* Aim
Where does the string "follow" appear? Copy every line of the entries below that holds it.

Some records

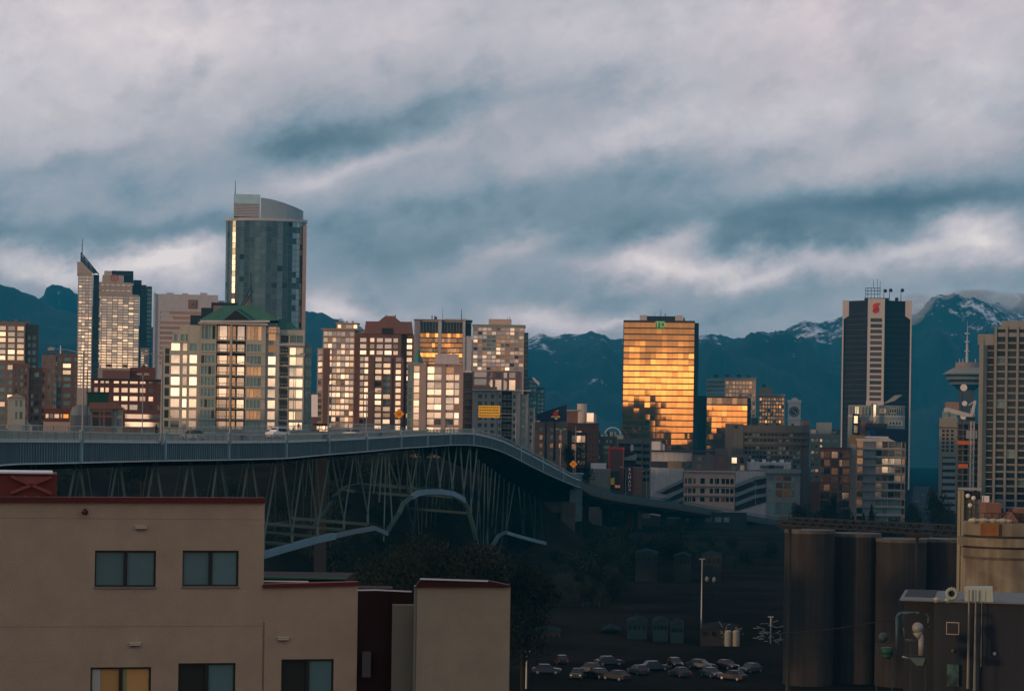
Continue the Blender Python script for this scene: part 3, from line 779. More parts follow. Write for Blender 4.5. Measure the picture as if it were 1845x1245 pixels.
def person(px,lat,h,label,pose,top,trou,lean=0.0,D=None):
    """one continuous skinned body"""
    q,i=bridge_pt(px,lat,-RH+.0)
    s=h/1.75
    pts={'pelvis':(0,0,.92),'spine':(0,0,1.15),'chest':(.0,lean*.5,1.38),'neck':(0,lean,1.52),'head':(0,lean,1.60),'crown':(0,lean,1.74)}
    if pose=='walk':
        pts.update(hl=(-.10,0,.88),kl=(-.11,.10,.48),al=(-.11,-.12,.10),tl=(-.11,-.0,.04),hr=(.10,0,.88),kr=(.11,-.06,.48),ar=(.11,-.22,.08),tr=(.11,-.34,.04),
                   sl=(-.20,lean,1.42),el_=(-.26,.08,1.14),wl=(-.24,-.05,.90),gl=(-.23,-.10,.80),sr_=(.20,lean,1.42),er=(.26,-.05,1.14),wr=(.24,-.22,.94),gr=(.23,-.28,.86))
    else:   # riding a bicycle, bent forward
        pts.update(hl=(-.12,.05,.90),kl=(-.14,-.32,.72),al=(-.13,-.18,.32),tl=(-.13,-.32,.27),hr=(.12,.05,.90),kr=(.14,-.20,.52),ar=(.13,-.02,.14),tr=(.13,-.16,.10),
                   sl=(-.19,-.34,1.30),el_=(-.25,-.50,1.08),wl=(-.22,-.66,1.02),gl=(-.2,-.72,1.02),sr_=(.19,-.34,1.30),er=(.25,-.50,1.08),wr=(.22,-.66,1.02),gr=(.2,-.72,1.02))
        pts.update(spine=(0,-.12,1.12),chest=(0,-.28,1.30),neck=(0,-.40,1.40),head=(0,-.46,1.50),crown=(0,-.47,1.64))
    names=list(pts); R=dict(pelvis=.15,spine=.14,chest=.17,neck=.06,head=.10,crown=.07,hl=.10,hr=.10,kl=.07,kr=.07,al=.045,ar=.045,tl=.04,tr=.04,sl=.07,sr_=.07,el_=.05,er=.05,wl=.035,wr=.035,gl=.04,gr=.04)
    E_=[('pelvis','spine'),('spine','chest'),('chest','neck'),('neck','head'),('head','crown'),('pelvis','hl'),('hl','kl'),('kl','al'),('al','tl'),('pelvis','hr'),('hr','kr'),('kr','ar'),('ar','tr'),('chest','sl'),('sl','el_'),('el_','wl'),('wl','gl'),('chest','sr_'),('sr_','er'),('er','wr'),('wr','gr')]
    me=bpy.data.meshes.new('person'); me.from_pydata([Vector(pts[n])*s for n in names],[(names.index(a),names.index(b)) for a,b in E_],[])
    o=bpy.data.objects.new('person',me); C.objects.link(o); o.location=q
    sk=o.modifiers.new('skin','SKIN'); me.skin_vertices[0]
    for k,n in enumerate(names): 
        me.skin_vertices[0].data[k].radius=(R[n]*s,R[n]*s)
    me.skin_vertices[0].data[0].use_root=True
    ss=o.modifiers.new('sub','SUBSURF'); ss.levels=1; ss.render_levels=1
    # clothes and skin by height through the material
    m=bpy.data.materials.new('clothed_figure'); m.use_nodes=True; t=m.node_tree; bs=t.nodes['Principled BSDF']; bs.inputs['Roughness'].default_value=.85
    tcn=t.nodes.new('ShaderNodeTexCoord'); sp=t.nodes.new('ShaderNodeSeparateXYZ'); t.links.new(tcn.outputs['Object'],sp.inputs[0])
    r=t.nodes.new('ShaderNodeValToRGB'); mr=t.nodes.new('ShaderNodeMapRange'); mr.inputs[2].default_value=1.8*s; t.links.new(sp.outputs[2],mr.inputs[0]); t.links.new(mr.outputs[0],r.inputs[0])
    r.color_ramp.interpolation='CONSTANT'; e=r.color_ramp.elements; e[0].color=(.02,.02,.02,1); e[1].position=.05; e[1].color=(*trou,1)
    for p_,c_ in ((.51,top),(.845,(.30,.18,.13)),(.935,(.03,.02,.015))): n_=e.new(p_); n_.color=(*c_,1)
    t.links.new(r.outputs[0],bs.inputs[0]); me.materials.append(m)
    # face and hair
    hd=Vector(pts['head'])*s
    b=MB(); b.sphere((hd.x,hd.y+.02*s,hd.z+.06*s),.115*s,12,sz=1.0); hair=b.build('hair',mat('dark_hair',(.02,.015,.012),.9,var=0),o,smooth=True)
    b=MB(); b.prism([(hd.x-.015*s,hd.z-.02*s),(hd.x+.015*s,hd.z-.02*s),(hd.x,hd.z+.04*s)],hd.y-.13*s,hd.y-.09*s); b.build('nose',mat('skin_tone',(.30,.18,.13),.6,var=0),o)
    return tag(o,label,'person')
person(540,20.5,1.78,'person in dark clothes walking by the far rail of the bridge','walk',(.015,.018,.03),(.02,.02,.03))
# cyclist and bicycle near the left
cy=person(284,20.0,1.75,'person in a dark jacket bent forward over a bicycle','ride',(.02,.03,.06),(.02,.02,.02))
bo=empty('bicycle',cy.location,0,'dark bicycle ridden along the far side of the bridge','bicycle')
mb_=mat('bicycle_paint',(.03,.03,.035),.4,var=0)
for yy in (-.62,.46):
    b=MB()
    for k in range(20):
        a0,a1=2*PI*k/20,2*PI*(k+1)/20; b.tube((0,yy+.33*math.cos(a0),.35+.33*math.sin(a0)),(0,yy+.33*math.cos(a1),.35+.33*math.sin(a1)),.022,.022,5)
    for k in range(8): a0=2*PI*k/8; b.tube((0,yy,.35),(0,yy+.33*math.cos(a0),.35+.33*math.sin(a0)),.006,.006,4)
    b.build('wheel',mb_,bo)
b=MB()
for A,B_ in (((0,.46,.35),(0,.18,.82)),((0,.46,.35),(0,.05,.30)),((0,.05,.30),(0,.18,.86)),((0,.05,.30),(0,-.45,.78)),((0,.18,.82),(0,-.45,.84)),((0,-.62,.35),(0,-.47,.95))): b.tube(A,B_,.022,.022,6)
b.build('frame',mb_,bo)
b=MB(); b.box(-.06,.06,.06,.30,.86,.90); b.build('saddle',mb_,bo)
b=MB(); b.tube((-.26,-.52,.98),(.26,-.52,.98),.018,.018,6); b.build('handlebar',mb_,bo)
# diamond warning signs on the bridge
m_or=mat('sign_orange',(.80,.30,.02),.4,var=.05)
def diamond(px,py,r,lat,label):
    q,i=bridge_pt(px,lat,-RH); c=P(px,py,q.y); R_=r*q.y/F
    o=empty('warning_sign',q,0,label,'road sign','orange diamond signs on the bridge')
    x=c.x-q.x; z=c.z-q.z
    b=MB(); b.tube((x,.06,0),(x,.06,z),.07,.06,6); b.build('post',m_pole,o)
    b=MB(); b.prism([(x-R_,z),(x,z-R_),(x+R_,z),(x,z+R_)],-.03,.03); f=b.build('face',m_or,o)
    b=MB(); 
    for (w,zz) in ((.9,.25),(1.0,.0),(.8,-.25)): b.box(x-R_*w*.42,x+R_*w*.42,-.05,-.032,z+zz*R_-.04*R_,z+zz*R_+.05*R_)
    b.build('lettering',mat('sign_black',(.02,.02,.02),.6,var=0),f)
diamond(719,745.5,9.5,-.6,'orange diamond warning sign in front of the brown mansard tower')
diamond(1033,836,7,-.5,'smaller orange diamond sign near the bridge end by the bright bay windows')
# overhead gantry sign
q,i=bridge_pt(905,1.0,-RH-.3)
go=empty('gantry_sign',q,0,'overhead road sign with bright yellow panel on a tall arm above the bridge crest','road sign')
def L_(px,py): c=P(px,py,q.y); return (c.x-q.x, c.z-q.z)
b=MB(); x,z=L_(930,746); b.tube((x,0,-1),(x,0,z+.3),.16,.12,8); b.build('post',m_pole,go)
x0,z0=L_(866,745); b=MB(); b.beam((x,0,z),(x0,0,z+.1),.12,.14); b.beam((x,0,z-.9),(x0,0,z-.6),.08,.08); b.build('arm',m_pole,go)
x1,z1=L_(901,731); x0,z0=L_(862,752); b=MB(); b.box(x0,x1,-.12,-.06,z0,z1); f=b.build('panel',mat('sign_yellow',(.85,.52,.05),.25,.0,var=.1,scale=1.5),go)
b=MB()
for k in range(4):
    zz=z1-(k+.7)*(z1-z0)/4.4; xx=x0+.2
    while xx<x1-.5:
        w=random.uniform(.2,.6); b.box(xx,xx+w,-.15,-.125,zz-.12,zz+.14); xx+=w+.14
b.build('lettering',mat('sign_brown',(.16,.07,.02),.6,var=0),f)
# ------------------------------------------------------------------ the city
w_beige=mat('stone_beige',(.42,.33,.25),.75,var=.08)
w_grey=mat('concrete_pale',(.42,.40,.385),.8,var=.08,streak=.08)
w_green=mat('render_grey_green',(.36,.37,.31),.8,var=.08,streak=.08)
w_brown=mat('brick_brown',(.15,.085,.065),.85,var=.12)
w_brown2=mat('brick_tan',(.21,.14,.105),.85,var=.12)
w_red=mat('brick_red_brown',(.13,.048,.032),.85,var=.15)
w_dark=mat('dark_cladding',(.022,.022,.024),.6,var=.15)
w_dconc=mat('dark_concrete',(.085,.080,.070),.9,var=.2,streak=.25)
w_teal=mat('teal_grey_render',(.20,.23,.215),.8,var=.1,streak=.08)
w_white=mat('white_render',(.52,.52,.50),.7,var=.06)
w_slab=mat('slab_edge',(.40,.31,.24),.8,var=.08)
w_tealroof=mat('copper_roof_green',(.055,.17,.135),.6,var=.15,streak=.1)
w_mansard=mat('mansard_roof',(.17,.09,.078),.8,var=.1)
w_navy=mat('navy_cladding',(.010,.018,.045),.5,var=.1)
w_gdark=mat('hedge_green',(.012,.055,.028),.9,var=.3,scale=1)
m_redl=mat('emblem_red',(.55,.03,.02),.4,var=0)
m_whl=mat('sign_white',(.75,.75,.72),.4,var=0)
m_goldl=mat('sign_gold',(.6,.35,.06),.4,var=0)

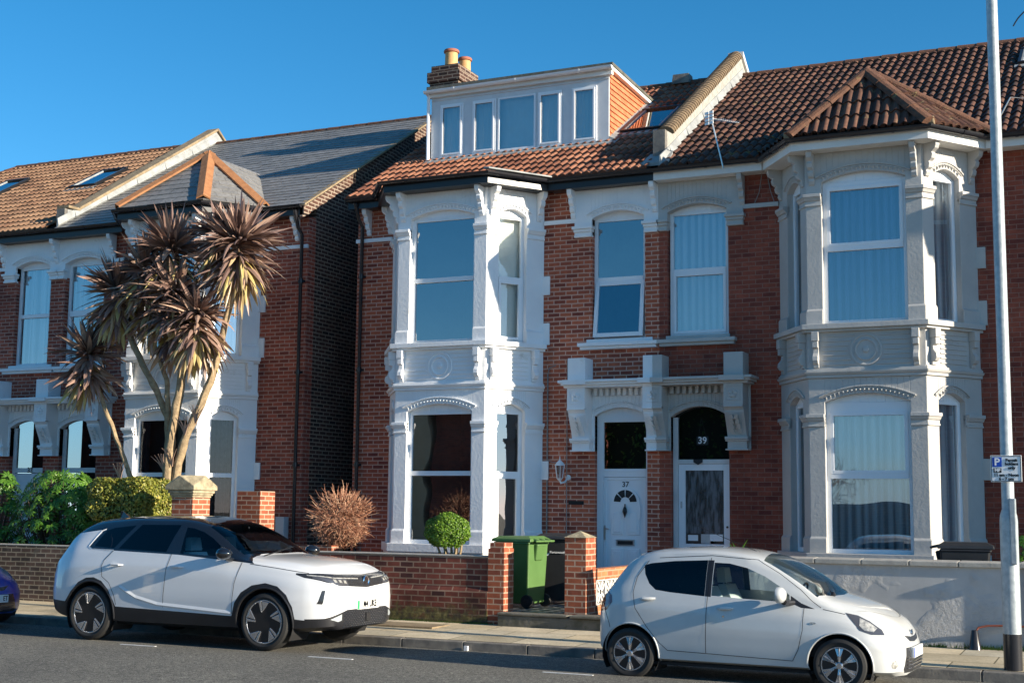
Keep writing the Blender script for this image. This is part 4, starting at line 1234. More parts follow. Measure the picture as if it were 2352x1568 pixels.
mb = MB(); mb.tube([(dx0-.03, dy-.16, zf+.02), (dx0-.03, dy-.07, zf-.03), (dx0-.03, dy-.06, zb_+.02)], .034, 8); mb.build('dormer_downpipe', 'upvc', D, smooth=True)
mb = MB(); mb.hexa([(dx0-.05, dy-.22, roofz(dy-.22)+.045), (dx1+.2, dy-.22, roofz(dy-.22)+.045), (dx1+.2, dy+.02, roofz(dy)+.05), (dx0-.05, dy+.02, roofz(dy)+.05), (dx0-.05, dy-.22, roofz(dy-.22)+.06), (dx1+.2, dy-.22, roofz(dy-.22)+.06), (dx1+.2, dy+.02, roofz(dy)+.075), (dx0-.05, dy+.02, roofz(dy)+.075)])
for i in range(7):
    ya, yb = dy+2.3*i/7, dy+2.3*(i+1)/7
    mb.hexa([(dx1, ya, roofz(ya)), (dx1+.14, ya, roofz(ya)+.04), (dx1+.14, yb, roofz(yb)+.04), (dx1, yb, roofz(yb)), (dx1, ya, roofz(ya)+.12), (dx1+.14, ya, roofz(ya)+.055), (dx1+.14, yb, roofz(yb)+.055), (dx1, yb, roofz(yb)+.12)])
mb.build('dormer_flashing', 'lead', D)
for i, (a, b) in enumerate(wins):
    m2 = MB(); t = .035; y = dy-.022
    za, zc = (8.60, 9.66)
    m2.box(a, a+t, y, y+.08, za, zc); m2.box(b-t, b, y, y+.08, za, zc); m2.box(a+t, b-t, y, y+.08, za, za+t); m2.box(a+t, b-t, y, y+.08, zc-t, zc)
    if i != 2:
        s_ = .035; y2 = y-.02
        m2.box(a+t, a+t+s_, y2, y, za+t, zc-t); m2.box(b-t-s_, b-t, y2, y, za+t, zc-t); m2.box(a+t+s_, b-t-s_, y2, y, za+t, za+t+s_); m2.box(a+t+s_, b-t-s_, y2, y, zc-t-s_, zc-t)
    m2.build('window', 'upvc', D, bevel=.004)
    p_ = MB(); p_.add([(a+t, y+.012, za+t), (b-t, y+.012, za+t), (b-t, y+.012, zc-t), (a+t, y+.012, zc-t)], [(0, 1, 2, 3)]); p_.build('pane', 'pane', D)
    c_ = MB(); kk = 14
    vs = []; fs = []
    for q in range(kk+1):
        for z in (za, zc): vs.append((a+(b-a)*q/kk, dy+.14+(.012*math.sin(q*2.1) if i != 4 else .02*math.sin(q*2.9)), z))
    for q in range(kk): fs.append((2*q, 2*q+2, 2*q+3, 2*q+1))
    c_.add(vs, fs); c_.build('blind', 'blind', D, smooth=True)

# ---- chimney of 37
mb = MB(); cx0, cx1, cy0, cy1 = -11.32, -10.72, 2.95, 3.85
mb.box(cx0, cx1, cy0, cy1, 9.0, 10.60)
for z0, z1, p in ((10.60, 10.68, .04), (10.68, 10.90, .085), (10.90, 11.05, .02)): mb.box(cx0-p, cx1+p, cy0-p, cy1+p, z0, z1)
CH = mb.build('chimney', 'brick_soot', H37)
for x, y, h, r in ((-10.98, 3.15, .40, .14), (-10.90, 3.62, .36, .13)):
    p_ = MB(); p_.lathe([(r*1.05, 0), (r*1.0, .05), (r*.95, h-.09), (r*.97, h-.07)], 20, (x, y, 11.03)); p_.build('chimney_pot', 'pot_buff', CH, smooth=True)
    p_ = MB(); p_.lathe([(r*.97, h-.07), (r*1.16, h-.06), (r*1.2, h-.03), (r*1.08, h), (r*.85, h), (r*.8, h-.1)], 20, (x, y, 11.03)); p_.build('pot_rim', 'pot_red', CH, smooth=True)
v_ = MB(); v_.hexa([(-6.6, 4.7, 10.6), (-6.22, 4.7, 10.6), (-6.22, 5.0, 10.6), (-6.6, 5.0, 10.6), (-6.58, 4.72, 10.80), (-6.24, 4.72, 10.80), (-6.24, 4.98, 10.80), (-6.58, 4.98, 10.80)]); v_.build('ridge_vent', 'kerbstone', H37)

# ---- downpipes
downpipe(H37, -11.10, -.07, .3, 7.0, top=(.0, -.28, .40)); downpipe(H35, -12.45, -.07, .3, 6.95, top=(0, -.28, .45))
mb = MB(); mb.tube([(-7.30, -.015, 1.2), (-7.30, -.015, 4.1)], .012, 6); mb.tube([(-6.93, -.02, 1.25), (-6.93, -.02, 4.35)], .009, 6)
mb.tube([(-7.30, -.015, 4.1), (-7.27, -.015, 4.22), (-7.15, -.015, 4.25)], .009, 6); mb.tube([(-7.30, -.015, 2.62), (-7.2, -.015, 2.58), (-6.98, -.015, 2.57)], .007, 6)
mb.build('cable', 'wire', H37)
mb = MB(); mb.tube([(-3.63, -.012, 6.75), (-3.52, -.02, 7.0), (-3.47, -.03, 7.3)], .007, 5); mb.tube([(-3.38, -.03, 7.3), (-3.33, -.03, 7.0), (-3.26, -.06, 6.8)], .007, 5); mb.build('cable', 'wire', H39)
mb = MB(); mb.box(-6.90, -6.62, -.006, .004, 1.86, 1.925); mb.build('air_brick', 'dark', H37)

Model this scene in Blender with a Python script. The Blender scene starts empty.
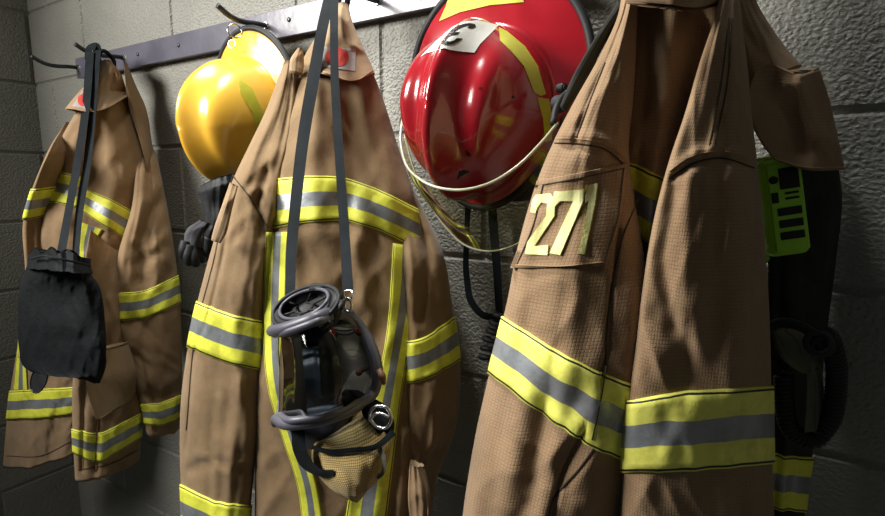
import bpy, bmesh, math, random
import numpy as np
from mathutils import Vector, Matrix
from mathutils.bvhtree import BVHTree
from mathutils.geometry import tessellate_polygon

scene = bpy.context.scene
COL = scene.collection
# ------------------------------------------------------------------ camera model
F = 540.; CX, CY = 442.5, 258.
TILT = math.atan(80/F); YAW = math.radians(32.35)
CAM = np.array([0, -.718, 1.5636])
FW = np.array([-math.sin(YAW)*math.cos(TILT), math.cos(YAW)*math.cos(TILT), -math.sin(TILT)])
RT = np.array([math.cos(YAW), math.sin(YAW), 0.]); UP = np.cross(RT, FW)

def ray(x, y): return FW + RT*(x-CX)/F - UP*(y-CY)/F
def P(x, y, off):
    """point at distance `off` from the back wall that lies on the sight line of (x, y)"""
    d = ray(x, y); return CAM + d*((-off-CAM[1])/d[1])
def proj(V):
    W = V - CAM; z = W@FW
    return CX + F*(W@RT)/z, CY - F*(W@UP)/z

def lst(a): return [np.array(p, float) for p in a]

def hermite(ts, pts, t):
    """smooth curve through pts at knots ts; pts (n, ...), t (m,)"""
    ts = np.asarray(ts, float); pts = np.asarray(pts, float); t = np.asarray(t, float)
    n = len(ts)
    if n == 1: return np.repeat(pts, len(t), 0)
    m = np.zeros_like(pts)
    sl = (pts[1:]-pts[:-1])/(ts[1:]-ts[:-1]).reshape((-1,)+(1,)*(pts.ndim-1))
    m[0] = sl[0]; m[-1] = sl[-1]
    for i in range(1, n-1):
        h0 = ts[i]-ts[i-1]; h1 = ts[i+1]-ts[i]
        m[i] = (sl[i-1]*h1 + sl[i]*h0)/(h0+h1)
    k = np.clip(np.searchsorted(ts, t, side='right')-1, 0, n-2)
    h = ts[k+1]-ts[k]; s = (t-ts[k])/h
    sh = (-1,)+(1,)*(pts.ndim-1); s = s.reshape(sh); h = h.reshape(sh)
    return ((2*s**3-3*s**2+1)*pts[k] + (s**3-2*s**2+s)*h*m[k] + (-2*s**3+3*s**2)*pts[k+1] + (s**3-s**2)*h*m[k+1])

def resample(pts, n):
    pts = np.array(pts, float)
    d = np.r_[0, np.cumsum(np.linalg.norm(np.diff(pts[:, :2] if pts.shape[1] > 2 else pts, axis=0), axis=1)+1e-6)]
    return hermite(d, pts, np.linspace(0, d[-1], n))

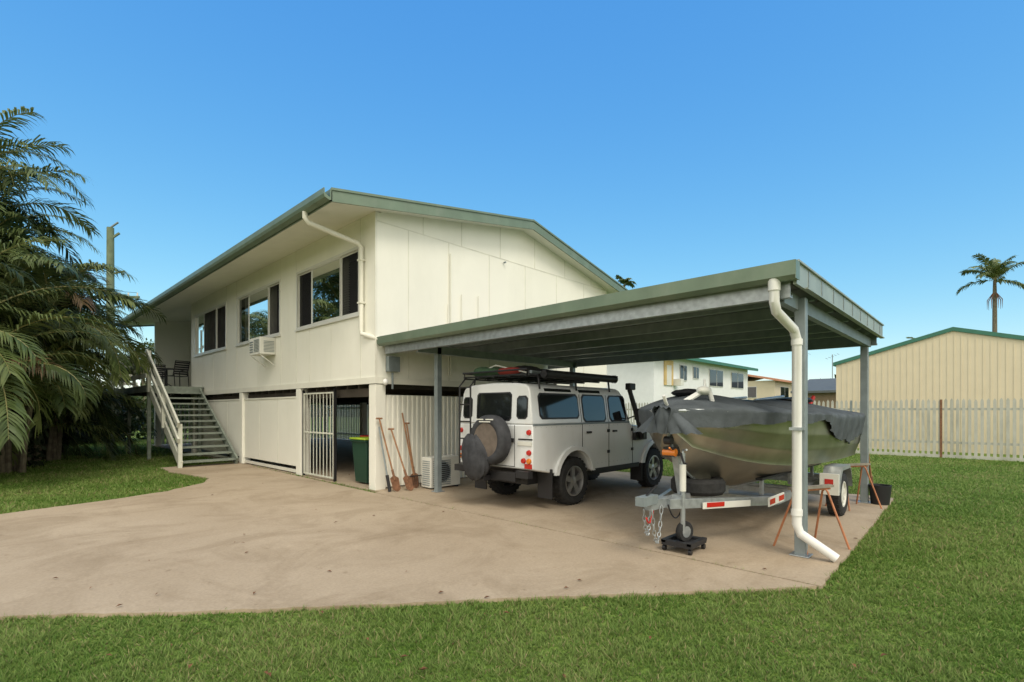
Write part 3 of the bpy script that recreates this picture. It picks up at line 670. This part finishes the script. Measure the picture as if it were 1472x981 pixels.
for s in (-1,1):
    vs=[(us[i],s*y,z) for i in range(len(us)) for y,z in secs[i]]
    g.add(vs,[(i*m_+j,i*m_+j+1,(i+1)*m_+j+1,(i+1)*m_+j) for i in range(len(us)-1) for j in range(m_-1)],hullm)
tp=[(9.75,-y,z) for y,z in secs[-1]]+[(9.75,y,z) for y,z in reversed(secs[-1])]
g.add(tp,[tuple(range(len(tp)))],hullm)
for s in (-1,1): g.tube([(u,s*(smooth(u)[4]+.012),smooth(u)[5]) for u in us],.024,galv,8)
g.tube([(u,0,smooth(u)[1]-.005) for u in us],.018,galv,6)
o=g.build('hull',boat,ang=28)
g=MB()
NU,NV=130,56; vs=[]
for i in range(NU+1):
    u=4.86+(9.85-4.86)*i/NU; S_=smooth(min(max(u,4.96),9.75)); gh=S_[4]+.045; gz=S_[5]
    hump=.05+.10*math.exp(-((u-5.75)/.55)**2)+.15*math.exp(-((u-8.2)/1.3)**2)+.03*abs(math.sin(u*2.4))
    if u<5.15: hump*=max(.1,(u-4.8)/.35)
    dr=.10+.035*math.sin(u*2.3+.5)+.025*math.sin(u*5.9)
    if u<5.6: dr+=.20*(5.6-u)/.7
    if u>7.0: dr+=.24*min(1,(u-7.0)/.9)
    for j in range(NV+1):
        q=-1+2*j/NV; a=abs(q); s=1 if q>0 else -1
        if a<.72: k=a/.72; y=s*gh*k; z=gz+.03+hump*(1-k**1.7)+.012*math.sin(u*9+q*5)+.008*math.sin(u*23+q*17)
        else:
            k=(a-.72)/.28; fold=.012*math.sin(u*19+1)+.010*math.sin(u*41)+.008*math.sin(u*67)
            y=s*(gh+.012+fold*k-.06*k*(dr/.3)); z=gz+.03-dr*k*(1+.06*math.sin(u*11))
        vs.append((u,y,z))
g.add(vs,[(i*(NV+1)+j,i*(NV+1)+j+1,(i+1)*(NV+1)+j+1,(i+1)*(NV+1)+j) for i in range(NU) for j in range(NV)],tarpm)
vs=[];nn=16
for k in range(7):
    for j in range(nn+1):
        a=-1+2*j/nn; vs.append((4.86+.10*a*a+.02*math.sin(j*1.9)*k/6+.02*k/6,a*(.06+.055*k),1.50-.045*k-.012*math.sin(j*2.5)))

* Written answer
Continue the Blender Python script for this scene: part 3, from line 779. More parts follow. Write for Blender 4.5. Measure the picture as if it were 1845x1245 pixels.
Keep writing the Blender script for this image. This is part 4, starting at line 1234. More parts follow. Measure the picture as if it were 2352x1568 pixels.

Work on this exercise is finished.